The film-makers have rejected claims that they are “here to preach”, and said that any dietary reassessment would be just a happy accident.

“We want the film to be engaging and entertaining and a great ride, mostly,” the film’s director, Sam Fell, has said. “But yes, if you come away and you think a little bit more like a chicken by the end of it, then that’s not a bad thing.”

Some of the film’s key cast members – including Thandiwe Newton and Bella Ramsay – are passionate spokespeople for veganism, and Fell himself became a vegetarian during production.

Chicken Run: Dawn of the Nugget director Sam Fell
Chicken Run: Dawn of the Nugget director Sam Fell. Photograph: Ash Knotek/Shutterstock

This echoes the experience of the actor James Cromwell, who turned vegan while shooting 1995 film Babe, about a pig who thinks its a sheepdog.
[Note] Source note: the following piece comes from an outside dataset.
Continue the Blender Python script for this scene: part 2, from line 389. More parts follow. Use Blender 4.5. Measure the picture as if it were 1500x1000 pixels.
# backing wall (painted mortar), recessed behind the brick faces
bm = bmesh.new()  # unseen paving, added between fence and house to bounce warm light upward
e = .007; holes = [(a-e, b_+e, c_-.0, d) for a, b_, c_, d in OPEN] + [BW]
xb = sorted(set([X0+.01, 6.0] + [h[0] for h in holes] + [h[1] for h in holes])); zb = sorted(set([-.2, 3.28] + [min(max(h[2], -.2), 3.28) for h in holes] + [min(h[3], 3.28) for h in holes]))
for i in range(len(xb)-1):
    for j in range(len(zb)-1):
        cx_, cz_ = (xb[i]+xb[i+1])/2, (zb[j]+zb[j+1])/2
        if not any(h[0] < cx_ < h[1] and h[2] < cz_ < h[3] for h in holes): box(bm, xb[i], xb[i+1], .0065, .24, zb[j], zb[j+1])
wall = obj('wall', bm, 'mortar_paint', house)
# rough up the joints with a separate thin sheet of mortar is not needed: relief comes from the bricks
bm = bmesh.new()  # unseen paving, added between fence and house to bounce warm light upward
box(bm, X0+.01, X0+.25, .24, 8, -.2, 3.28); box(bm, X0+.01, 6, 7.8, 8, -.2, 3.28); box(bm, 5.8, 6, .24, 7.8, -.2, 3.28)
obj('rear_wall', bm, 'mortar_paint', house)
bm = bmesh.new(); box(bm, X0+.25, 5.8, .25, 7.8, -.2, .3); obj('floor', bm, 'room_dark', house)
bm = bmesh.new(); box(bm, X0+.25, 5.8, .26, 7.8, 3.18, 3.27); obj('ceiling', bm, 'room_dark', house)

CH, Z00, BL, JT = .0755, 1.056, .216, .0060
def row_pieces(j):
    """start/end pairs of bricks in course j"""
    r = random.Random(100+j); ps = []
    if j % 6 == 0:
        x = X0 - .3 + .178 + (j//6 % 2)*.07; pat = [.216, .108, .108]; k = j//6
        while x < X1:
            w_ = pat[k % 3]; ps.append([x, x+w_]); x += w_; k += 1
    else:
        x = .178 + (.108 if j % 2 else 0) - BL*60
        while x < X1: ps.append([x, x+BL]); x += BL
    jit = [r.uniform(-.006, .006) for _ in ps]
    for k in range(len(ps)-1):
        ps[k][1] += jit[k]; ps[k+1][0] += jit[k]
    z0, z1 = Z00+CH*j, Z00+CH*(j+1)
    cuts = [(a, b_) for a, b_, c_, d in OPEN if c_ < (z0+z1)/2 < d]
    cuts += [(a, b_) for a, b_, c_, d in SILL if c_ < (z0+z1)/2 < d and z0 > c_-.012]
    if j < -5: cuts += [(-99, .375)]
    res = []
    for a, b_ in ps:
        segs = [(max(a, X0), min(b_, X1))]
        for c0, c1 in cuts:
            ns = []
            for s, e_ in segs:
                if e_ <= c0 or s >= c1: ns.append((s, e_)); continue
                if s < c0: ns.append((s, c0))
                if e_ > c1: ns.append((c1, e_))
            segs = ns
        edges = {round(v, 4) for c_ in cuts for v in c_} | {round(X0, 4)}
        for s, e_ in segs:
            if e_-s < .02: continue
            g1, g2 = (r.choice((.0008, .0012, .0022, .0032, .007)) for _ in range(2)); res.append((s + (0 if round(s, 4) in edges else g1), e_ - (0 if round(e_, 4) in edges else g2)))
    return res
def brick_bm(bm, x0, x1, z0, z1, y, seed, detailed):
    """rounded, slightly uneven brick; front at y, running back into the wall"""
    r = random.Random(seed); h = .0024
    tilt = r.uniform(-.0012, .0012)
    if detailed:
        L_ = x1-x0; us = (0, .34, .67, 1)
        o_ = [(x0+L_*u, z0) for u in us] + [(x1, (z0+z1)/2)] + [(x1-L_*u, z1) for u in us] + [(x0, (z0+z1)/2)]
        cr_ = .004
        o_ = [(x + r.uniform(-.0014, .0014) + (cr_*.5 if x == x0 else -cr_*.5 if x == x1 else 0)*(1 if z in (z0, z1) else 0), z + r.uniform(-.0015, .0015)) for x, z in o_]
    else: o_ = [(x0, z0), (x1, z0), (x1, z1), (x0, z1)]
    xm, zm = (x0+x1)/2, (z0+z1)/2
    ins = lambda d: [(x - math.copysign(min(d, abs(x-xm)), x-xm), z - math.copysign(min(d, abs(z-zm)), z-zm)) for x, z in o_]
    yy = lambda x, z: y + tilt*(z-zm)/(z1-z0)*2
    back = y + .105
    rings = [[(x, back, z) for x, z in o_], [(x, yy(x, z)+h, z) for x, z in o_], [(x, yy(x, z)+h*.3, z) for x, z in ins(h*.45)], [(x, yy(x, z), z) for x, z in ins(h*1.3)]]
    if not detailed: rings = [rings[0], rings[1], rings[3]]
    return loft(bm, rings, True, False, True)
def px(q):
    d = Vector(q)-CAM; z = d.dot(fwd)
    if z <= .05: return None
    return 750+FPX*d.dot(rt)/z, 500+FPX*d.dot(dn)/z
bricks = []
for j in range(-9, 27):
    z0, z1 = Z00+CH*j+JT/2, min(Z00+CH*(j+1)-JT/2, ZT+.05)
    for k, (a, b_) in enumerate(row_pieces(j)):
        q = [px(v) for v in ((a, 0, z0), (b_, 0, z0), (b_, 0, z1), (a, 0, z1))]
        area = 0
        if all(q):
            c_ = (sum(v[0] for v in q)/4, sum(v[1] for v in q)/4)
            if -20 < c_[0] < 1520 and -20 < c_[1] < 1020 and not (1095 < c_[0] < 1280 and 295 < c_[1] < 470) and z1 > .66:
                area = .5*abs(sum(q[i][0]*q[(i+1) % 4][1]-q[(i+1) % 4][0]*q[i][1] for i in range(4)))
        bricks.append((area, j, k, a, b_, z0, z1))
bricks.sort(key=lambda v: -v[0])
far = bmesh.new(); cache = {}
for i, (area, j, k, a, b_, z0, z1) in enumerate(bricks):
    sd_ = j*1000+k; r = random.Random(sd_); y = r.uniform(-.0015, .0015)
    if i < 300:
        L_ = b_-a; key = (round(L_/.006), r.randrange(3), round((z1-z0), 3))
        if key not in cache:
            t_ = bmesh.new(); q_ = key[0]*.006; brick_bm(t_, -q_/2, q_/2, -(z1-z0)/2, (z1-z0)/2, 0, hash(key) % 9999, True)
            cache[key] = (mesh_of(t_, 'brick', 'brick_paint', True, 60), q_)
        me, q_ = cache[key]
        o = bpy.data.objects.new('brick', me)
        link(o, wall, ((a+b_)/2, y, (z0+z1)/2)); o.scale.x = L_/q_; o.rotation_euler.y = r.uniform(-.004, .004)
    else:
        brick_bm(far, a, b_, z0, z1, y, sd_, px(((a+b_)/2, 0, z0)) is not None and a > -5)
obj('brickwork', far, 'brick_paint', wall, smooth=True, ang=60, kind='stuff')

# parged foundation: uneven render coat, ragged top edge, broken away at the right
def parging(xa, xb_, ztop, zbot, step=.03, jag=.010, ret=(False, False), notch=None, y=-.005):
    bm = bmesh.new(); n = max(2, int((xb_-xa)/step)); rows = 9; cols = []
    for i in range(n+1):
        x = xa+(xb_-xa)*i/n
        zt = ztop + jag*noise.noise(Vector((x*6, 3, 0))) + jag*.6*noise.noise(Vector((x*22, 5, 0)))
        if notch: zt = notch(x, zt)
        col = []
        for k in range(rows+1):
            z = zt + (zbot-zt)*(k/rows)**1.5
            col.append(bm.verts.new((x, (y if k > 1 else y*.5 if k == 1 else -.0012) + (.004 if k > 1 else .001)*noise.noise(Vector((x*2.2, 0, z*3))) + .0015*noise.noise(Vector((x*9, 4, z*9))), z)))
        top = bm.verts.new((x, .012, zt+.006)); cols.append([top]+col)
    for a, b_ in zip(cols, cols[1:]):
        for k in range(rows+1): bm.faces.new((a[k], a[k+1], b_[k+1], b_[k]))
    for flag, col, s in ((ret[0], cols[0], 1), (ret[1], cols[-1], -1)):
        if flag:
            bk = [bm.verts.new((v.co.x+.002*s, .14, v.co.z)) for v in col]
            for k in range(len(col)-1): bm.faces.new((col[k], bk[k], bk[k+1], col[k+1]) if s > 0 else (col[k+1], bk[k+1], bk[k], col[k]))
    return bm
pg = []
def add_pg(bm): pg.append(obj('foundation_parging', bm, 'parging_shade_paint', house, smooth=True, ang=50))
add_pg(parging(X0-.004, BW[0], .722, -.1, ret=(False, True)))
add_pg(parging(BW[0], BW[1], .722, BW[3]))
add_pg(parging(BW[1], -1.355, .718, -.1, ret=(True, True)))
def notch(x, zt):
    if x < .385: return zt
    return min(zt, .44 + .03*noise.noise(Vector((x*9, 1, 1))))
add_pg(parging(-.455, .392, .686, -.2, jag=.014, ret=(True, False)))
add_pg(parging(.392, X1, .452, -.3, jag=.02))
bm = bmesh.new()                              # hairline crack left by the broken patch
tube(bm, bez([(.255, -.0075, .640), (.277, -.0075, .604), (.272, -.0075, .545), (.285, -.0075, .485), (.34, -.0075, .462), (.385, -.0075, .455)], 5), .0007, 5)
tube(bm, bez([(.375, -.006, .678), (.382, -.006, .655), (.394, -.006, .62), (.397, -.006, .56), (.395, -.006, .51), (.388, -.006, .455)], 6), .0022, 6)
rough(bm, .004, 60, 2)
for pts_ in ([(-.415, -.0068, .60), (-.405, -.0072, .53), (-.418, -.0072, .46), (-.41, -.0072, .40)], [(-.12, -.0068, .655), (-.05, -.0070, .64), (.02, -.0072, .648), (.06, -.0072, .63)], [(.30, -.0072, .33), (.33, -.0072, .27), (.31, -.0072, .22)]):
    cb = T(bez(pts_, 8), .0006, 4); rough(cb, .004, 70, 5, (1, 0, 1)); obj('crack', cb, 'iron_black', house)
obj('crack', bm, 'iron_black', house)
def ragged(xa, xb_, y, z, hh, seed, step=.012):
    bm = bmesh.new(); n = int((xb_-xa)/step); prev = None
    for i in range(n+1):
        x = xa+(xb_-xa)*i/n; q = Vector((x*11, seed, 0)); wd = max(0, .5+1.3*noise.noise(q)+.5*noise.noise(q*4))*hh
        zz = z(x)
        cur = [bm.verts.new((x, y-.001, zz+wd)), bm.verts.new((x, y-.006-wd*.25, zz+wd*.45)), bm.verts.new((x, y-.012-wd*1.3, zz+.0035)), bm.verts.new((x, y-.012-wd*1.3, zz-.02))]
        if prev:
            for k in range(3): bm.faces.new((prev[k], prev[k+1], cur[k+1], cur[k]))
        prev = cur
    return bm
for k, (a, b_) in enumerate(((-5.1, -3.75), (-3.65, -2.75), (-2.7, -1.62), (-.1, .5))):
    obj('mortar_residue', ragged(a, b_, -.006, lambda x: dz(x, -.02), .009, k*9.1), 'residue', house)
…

That film is credited for the biggest spike in vegetarianism in living memory.

“It’s aged really well,” says Richard Makin, author of Anything You Can Cook, I Can Cook Vegan. “And is responsible for a lot more compassion than we give it credit for.” Babe stood alone in its influence on young people until 2017’s Okja, another Netflix film, about a girl who befriends a porcine monster, which caused Quorn sales to spike.

“It certainly did have an impact,” says Jon Ronson, who co-scripted the film with director Bong Joon-ho, who also converted to vegetarianism during production. “I remember loads of people tweeting that they were never eating meat again.”

The new Chicken Run is, Ronson thinks, likely to do the same: “This will have an impact. It sounds quite upsetting and traumatising but I trust Aardman to do it in a fun way.

“All over the world you’ve got these vast numbers of animals confined indoors. Art is supposed to reflect a dark reality. So all power to them.”

The reach of Chicken Run 2 is hard to underestimate. The first film remains the most successful stop-motion movie ever made. It took £180m ($225m) at the box office in 2000; more than £400m when adjusted for inflation. Its sequel is also out on Netflix at the same time as in cinemas.

Netflix, says McIlwain, is becoming an “arbiter of change” in the field. Over the past few years, he says, the Vegetarian Society’s membership has been significantly swelled by people affected by two Netflix documentaries: Cowspiracy, about the environmental footprint of the meat industry, and Game Changers, about the health benefits of veganism.

Models of characters Rocky, Molly and Ginger.
Models of characters Rocky, Molly and Ginger. Photograph: Dave Hogan/Hogan Media/Shutterstock

“And just this week you had David Attenborough extolling the virtues of a plant-based diet on Planet Earth 3. So we’re at the cusp of a wave. This messaging is becoming more mainstream.”